The suffocation of life in that basement, between my father and my mother and between the two of them and all those books, the ambitions, the repressed, denied nostalgia for Rovno and Vilna, for a Europe that was embodied by a black tea cart and gleaming white napkins, the burden of his failure in life, the wound of hers, failures that I was tacitly charged with the responsibility of converting into victories in the fullness of time, all this oppressed me so much that I wanted to run away from it.

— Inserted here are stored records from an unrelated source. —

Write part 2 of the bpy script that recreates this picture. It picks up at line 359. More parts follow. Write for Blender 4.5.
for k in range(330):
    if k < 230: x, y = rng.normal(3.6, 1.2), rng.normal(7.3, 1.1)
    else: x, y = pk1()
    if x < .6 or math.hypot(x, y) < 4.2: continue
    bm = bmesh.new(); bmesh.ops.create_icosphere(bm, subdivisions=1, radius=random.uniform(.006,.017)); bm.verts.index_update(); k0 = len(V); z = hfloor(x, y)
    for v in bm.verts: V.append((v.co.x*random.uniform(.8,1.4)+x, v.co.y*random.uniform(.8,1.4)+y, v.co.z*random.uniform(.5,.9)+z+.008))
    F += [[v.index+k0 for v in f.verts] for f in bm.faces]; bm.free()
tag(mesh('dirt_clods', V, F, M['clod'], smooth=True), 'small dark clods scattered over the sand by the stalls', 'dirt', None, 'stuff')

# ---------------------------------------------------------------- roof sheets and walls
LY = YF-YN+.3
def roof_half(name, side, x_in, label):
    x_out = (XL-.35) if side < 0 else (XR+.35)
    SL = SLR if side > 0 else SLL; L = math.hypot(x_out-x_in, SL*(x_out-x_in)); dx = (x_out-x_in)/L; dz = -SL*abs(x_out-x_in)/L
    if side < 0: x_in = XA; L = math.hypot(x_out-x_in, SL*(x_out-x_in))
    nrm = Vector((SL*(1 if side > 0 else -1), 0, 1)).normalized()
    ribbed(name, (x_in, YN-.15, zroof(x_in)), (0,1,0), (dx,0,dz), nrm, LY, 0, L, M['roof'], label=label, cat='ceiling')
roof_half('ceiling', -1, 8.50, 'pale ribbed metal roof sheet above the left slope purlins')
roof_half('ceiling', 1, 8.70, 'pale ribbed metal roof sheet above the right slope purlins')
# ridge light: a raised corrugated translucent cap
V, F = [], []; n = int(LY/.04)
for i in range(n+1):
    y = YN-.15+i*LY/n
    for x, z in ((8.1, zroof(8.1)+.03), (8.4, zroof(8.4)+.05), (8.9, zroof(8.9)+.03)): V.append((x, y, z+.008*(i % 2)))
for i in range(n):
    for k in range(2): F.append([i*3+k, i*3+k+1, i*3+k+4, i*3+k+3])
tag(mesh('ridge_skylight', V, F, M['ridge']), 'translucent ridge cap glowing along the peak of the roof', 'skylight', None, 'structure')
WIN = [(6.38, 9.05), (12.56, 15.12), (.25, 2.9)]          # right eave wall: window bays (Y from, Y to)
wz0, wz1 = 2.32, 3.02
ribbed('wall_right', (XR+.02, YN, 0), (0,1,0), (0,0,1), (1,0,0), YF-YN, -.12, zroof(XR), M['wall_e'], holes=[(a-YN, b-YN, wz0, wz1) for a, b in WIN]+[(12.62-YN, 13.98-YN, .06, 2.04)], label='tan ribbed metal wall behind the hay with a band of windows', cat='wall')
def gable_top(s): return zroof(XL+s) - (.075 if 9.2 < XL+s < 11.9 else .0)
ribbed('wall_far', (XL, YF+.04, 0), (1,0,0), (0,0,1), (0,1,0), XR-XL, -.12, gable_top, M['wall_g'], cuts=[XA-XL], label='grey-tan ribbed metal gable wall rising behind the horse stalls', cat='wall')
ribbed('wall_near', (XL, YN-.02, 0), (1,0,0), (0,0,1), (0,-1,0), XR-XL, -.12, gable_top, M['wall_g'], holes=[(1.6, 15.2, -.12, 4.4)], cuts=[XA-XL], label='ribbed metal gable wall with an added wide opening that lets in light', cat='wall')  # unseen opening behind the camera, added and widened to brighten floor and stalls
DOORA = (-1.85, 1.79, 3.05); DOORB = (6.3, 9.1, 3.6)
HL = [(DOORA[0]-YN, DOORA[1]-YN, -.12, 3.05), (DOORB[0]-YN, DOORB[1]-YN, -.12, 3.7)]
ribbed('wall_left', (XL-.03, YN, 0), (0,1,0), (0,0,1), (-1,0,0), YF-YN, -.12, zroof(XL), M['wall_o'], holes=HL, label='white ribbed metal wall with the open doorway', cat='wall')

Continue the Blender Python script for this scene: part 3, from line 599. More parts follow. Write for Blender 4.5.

The opposite pole to the oppressiveness of the family home was the kibbutz where, far from Jerusalem:

A new, rugged race of pioneers was taking shape, strong, serious but not complicated, laconic, able to keep a secret, able to be swept away in a riot of heady dancing, yet also able to be lonely and thoughtful … tough young men and women, ready for any kind of hard work yet with a rich intellectual and cultural life and sensitive, contained feelings. I wanted to be like them so as not to be like my father or my mother or any of those gloomy refugee scholars of whom Jewish Jerusalem was full.

On the kibbutz, Amos Oz discovers a new life, finds his gift as a writer, and meets the love of his life. There is a delightfully tongue-in-cheek purple patch in which he expresses the wonder of Nily, “the” girl on the kibbutz, falling in love with him:

That day, in Hulda, the cows laid eggs, wine came out of the ewes’ udders, and the eucalyptus trees flowed with milk and honey. Polar bears appeared from behind the sheep shed, the emperor of Japan was seen wandering behind the laundry… and all the hills melted. The sun stood still for seventy-seven hours and refused to set. And I went to the empty boys’ showers, locked myself in, stood in front of the mirror and asked aloud, Mirror,  mirror on the wall, tell me how did this happen? What have I done to deserve it?

 This is a book which embeds itself deeply in the Amos Ozreader’s mind and lives with you long after  you’ve put it down.